Die Rampe machte ihrer Bedeutung alle Ehre, reichlich Schnee, steil Bergauf und ein Wind, der natürlich von vorne kam, ließ uns nur langsam Meter für Meter vorwärts kommen. Von den Gleisen auf die Brockenstraße gewechselt, erschien vor uns ein Lichtkegel, welches den Brockengipfel ankündigte. Wir wurden im Ziel von den Brockenhexen empfangen und unsere Startnummern wurden zur Zeit- und Zielerfassung notiert.

Beim Brockenwirt wurden wir herzlich empfangen, Applaus brandete auf, als wir den Saal betraten, die Organisatoren beglückwünschten uns persönlich. Jetzt wurde mir das Motto der Brocken-Challenge noch einmal schlagartig bewusst.

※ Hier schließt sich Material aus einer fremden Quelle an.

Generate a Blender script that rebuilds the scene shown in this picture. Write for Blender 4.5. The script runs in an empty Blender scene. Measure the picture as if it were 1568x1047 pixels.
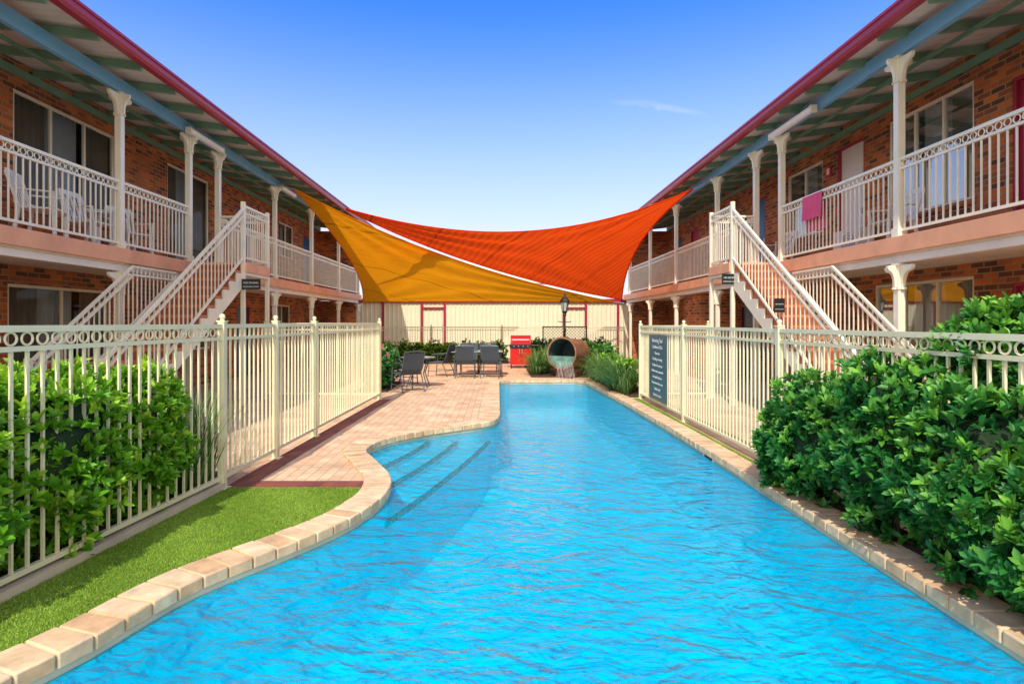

„Denkt bitte daran, dass es sich bei der Brocken-Challenge nicht um einen Wettkampf handelt, sonder darum, dass möglichst viele der Läuferinnen und Läufer unversehrt den Gipfel erreichen! Jetzt wusste ich, warum hier so viele Läufer/innen nicht zum ersten Mal dabei waren, unabhängig davon, dass dies alles auch einem guten Zweck diente!